These were my go to basses in the late early 2000s. I don’t think I ever truly appreciated how good they were. I will never forget when Dan Lakin told me to my face that he created the Skyline series to combat Peavey poaching sales from him.
I had one of those for a short while, and just thought I loved it . It felt great, it sounded great in the house, I loved the variable mid control - and then I just couldn't dial in a thick rich tone I liked in a band mix. Just my experience. I was also playing a Bongo at the time, so that might have had something to do with it.
The downside of variable midrange preamps is that they can offer too many options. I know it has taken me a while to become efficient at dialing in my Sire V7.
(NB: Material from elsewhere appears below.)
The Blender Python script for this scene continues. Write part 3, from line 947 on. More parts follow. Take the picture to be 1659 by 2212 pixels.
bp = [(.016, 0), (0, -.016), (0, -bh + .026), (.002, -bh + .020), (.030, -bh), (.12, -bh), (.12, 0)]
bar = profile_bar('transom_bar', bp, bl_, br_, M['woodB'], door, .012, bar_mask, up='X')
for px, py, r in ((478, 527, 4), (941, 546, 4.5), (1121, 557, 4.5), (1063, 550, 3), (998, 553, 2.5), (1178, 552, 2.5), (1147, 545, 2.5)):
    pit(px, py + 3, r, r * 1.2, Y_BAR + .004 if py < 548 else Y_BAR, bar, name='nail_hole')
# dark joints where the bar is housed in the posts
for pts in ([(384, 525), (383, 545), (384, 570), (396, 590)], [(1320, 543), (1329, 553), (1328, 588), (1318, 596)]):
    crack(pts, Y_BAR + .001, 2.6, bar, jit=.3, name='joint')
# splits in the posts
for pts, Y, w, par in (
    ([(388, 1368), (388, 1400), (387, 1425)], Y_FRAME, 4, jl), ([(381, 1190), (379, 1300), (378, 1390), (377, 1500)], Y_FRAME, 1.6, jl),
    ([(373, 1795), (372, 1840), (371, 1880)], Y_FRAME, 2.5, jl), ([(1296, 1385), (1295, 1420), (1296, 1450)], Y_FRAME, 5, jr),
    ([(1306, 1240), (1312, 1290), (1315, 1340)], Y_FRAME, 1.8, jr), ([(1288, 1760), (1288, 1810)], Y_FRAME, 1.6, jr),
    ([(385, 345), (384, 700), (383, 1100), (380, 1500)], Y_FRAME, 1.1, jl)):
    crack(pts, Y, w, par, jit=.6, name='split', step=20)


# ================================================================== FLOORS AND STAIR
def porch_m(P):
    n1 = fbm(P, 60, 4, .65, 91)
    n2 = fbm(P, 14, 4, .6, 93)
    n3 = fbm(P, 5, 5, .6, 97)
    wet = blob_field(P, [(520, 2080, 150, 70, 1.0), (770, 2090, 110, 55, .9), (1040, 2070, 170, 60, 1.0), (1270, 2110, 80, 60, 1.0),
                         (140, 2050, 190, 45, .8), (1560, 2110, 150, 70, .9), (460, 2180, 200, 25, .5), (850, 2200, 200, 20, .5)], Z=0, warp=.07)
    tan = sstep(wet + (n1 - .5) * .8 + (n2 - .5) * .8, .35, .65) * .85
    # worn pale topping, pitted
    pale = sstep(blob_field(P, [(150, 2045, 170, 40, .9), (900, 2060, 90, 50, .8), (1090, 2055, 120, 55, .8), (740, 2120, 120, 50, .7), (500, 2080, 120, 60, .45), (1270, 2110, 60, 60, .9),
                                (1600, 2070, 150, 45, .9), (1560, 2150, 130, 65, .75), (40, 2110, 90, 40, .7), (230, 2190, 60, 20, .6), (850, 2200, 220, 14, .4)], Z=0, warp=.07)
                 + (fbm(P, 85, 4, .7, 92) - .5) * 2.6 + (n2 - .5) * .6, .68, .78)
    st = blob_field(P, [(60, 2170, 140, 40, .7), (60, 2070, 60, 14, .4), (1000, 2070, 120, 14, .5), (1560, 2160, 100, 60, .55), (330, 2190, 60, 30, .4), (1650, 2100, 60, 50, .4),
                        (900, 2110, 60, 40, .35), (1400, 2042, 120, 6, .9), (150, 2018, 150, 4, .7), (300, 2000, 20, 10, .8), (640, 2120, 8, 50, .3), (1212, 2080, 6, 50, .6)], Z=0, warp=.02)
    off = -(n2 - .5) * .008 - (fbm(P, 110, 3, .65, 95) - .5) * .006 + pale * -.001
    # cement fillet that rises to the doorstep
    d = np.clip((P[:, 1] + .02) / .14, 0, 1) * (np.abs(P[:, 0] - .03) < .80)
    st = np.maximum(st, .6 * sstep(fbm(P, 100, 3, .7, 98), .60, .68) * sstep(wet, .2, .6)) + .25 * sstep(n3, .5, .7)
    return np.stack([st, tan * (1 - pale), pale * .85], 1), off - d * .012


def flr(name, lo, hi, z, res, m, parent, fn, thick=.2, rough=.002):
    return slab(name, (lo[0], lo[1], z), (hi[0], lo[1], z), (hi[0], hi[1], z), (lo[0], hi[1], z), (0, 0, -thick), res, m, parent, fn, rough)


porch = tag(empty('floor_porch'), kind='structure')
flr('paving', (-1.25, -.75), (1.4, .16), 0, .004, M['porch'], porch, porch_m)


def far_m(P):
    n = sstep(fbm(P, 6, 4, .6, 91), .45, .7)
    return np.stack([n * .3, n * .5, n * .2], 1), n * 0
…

Agreed. I also had a Sire and got rid of that. At one time I thought it was an awesome thing. It's real difficult however to dial the same exact tone in, twice. The longer I play, the simpler I like things.
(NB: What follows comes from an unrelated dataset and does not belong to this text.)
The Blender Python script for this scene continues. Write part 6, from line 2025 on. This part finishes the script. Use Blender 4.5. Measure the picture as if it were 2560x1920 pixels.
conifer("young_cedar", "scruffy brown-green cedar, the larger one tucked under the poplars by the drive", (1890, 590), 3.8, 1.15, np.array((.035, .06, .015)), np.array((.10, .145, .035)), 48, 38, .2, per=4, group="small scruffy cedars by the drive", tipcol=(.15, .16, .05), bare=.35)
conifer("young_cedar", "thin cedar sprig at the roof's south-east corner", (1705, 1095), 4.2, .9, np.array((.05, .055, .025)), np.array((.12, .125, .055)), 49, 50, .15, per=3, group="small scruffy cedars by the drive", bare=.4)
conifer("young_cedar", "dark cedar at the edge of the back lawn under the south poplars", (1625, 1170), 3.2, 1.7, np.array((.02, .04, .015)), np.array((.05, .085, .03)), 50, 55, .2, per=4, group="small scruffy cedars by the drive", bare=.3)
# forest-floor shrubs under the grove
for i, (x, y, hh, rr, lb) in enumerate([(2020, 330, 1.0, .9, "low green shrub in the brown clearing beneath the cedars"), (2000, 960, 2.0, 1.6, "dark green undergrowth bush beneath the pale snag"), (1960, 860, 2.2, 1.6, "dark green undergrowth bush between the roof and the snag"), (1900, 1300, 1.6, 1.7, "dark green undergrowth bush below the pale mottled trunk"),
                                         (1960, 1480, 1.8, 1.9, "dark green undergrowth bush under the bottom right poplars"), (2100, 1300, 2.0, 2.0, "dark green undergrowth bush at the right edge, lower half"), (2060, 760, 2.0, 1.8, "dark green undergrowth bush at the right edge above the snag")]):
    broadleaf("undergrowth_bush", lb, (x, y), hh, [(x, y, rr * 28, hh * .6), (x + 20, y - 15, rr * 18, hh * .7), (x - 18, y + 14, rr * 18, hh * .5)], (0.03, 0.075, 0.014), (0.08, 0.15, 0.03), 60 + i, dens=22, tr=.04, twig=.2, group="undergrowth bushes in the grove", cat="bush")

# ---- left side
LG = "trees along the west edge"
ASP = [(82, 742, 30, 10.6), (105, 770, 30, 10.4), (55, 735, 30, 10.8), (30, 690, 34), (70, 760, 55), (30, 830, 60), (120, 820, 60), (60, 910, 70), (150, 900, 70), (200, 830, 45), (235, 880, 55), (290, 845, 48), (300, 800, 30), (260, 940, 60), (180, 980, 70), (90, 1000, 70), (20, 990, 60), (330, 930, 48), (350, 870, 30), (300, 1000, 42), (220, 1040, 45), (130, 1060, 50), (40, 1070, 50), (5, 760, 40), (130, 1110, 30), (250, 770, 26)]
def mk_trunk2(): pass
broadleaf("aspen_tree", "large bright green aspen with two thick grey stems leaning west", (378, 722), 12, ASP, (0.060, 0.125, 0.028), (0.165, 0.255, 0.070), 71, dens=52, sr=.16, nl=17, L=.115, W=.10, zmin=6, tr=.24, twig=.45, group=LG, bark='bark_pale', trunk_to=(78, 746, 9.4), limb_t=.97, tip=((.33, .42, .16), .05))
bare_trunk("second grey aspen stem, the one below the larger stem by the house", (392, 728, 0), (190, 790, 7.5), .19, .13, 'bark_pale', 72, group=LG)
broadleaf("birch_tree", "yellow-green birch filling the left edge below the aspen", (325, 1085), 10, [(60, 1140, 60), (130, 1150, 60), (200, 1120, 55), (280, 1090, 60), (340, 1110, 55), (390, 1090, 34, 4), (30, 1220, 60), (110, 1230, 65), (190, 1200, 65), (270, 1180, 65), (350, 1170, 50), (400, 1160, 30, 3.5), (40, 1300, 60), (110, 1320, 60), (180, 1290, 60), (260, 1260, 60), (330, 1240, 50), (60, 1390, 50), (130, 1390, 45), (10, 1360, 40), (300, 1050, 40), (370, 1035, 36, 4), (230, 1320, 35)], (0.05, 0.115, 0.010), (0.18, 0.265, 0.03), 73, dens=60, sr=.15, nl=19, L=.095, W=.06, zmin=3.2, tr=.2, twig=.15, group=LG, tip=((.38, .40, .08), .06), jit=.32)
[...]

I have an American Geddy Lee Jazz on the world’s longest layaway, and I was playing it at the shop, and was struck how easy it was to dial in killer tones on this passive bass. If a bass is well made with good pickups and pots, passive goes a long ways.
I own $$$$$$ botiques... gig hard a conklin. I've actually had a house fire... my Black Onyx standard Millenium 5 was the one I brought out. When the Neck is properly shimmed, it easily competes with anything I've ever played...
I owned my Millenniums at a time when I was really swayed by what was the current Talkbass common sense. At that time, there was the prevalent attitude that closer string spacing was no good and Millenniums are 17mm at the bridge. I also really loved how the bridge humbucker could be split on Lakeland’s, but not on the Millennium. In the end, Millennium is a nice bass that worked fine for what I did, but I was chasing the bass I did not have.